Objective: Develop a basic credit policy for a fictitious company to understand the fundamental components and their importance.
Instructions:
- Company Profile: Imagine you are the credit manager for “TechServe Inc.,” a medium-sized IT services provider. The company offers services to both small businesses and large enterprises.
- Components to Include:
- Credit Terms: Decide on standard credit terms (e.g., net 30, net 60) based on the company’s cash flow needs and industry standards.
- Credit Limits: Set credit limits for different types of customers (e.g., small businesses vs. large enterprises).
- Payment Methods: Specify acceptable payment methods (e.g., bank transfers, checks, credit cards).
- Late Payment Penalties: Define penalties for late payments (e.g., interest on overdue amounts).

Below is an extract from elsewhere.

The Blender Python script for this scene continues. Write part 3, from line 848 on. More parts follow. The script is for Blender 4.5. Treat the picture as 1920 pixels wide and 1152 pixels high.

- Credit Approval Process: Outline the steps required for a customer to receive credit (e.g., credit application, financial statement review, credit check).
- Review and Monitoring: Include how often the policy should be reviewed and the criteria for adjusting credit terms or limits.
- Deliverable: Write a 1-2 page credit policy document, ensuring clarity and alignment with the company’s business objectives.
Discussion: After drafting the policy, discuss with peers or in groups the potential risks and benefits of the policy you created. Consider how the policy might affect customer relationships, cash flow, and the company’s overall risk exposure.